▶ Work instructions
Print the listing below in its entirety, character for character.

** START OF Supplied material **

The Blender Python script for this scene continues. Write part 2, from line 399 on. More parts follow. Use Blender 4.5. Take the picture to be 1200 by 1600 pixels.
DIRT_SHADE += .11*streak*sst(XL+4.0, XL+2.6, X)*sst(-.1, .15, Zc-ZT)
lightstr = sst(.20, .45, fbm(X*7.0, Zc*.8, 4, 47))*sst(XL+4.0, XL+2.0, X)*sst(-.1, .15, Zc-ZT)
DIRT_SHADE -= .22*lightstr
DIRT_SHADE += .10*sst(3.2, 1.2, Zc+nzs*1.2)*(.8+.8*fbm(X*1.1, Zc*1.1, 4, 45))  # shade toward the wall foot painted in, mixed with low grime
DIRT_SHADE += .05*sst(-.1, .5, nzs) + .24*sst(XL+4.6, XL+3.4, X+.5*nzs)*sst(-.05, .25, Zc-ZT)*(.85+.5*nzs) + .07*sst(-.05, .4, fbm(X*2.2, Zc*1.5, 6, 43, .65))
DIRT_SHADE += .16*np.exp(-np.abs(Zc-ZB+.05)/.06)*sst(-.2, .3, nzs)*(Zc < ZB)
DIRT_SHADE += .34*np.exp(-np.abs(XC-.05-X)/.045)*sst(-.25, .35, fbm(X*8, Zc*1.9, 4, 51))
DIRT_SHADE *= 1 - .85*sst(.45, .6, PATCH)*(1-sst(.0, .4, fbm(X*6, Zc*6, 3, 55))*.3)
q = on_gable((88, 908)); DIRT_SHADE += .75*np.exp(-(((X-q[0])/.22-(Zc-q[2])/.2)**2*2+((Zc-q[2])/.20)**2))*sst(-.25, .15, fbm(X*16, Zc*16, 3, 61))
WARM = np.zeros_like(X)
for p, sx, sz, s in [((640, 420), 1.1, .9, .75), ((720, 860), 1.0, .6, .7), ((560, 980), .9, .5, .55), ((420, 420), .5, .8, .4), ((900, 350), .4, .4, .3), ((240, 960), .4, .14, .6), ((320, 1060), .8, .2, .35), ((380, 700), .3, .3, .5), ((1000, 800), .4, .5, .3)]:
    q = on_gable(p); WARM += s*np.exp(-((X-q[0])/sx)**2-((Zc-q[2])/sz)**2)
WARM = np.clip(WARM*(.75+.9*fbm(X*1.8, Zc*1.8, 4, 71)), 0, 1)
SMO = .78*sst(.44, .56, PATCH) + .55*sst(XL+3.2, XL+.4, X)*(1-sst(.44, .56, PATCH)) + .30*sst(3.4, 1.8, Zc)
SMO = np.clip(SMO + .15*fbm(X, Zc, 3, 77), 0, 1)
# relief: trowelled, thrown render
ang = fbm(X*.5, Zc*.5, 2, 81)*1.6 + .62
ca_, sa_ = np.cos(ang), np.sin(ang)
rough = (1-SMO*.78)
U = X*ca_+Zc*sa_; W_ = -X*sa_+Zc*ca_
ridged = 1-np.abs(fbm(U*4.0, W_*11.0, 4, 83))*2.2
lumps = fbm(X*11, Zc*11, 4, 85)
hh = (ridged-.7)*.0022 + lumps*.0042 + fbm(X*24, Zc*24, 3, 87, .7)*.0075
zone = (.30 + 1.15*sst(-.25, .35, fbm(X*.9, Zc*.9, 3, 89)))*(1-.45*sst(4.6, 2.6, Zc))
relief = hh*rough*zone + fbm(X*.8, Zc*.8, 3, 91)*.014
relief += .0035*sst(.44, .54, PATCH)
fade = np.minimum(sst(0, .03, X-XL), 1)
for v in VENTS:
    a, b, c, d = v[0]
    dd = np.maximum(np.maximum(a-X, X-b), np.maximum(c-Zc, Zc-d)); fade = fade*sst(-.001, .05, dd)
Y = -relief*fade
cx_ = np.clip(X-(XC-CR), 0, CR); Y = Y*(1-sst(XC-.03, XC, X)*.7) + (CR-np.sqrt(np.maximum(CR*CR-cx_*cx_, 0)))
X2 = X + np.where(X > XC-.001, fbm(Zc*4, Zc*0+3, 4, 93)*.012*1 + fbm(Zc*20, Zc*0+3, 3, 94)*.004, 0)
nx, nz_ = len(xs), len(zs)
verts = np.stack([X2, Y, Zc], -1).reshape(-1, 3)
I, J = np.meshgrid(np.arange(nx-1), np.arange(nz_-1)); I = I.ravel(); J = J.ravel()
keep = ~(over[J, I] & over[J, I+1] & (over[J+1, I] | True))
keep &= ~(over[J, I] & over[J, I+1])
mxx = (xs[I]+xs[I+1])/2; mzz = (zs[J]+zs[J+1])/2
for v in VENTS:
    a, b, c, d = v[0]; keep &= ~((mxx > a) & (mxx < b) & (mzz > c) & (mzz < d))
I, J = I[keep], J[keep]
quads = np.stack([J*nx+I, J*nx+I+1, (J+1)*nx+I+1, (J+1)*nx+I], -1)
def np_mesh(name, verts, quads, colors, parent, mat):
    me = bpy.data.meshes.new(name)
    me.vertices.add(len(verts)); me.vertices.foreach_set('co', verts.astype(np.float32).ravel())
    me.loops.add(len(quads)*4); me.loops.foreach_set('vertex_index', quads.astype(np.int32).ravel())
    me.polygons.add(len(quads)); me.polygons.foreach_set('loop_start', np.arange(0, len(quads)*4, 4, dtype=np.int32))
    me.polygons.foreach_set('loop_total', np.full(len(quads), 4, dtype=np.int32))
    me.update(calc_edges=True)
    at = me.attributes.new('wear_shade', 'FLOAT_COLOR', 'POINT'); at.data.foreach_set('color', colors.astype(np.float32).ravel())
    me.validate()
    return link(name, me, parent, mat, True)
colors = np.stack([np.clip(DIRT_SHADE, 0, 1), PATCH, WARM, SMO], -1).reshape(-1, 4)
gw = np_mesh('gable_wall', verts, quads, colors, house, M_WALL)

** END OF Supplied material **

▶ Task answer
The Blender Python script for this scene continues. Write part 2, from line 399 on. More parts follow. Use Blender 4.5. Take the picture to be 1200 by 1600 pixels.
DIRT_SHADE += .11*streak*sst(XL+4.0, XL+2.6, X)*sst(-.1, .15, Zc-ZT)
lightstr = sst(.20, .45, fbm(X*7.0, Zc*.8, 4, 47))*sst(XL+4.0, XL+2.0, X)*sst(-.1, .15, Zc-ZT)
DIRT_SHADE -= .22*lightstr
DIRT_SHADE += .10*sst(3.2, 1.2, Zc+nzs*1.2)*(.8+.8*fbm(X*1.1, Zc*1.1, 4, 45))  # shade toward the wall foot painted in, mixed with low grime
DIRT_SHADE += .05*sst(-.1, .5, nzs) + .24*sst(XL+4.6, XL+3.4, X+.5*nzs)*sst(-.05, .25, Zc-ZT)*(.85+.5*nzs) + .07*sst(-.05, .4, fbm(X*2.2, Zc*1.5, 6, 43, .65))
DIRT_SHADE += .16*np.exp(-np.abs(Zc-ZB+.05)/.06)*sst(-.2, .3, nzs)*(Zc < ZB)
DIRT_SHADE += .34*np.exp(-np.abs(XC-.05-X)/.045)*sst(-.25, .35, fbm(X*8, Zc*1.9, 4, 51))
DIRT_SHADE *= 1 - .85*sst(.45, .6, PATCH)*(1-sst(.0, .4, fbm(X*6, Zc*6, 3, 55))*.3)
q = on_gable((88, 908)); DIRT_SHADE += .75*np.exp(-(((X-q[0])/.22-(Zc-q[2])/.2)**2*2+((Zc-q[2])/.20)**2))*sst(-.25, .15, fbm(X*16, Zc*16, 3, 61))
WARM = np.zeros_like(X)
for p, sx, sz, s in [((640, 420), 1.1, .9, .75), ((720, 860), 1.0, .6, .7), ((560, 980), .9, .5, .55), ((420, 420), .5, .8, .4), ((900, 350), .4, .4, .3), ((240, 960), .4, .14, .6), ((320, 1060), .8, .2, .35), ((380, 700), .3, .3, .5), ((1000, 800), .4, .5, .3)]:
    q = on_gable(p); WARM += s*np.exp(-((X-q[0])/sx)**2-((Zc-q[2])/sz)**2)
WARM = np.clip(WARM*(.75+.9*fbm(X*1.8, Zc*1.8, 4, 71)), 0, 1)
SMO = .78*sst(.44, .56, PATCH) + .55*sst(XL+3.2, XL+.4, X)*(1-sst(.44, .56, PATCH)) + .30*sst(3.4, 1.8, Zc)
SMO = np.clip(SMO + .15*fbm(X, Zc, 3, 77), 0, 1)
# relief: trowelled, thrown render
ang = fbm(X*.5, Zc*.5, 2, 81)*1.6 + .62
ca_, sa_ = np.cos(ang), np.sin(ang)
rough = (1-SMO*.78)
U = X*ca_+Zc*sa_; W_ = -X*sa_+Zc*ca_
ridged = 1-np.abs(fbm(U*4.0, W_*11.0, 4, 83))*2.2
lumps = fbm(X*11, Zc*11, 4, 85)
hh = (ridged-.7)*.0022 + lumps*.0042 + fbm(X*24, Zc*24, 3, 87, .7)*.0075
zone = (.30 + 1.15*sst(-.25, .35, fbm(X*.9, Zc*.9, 3, 89)))*(1-.45*sst(4.6, 2.6, Zc))
relief = hh*rough*zone + fbm(X*.8, Zc*.8, 3, 91)*.014
relief += .0035*sst(.44, .54, PATCH)
fade = np.minimum(sst(0, .03, X-XL), 1)
for v in VENTS:
    a, b, c, d = v[0]
    dd = np.maximum(np.maximum(a-X, X-b), np.maximum(c-Zc, Zc-d)); fade = fade*sst(-.001, .05, dd)
Y = -relief*fade
cx_ = np.clip(X-(XC-CR), 0, CR); Y = Y*(1-sst(XC-.03, XC, X)*.7) + (CR-np.sqrt(np.maximum(CR*CR-cx_*cx_, 0)))
X2 = X + np.where(X > XC-.001, fbm(Zc*4, Zc*0+3, 4, 93)*.012*1 + fbm(Zc*20, Zc*0+3, 3, 94)*.004, 0)
nx, nz_ = len(xs), len(zs)
verts = np.stack([X2, Y, Zc], -1).reshape(-1, 3)
I, J = np.meshgrid(np.arange(nx-1), np.arange(nz_-1)); I = I.ravel(); J = J.ravel()
keep = ~(over[J, I] & over[J, I+1] & (over[J+1, I] | True))
keep &= ~(over[J, I] & over[J, I+1])
mxx = (xs[I]+xs[I+1])/2; mzz = (zs[J]+zs[J+1])/2
for v in VENTS:
    a, b, c, d = v[0]; keep &= ~((mxx > a) & (mxx < b) & (mzz > c) & (mzz < d))
I, J = I[keep], J[keep]
quads = np.stack([J*nx+I, J*nx+I+1, (J+1)*nx+I+1, (J+1)*nx+I], -1)
def np_mesh(name, verts, quads, colors, parent, mat):
    me = bpy.data.meshes.new(name)
    me.vertices.add(len(verts)); me.vertices.foreach_set('co', verts.astype(np.float32).ravel())
    me.loops.add(len(quads)*4); me.loops.foreach_set('vertex_index', quads.astype(np.int32).ravel())
    me.polygons.add(len(quads)); me.polygons.foreach_set('loop_start', np.arange(0, len(quads)*4, 4, dtype=np.int32))
    me.polygons.foreach_set('loop_total', np.full(len(quads), 4, dtype=np.int32))
    me.update(calc_edges=True)
    at = me.attributes.new('wear_shade', 'FLOAT_COLOR', 'POINT'); at.data.foreach_set('color', colors.astype(np.float32).ravel())
    me.validate()
    return link(name, me, parent, mat, True)
colors = np.stack([np.clip(DIRT_SHADE, 0, 1), PATCH, WARM, SMO], -1).reshape(-1, 4)
gw = np_mesh('gable_wall', verts, quads, colors, house, M_WALL)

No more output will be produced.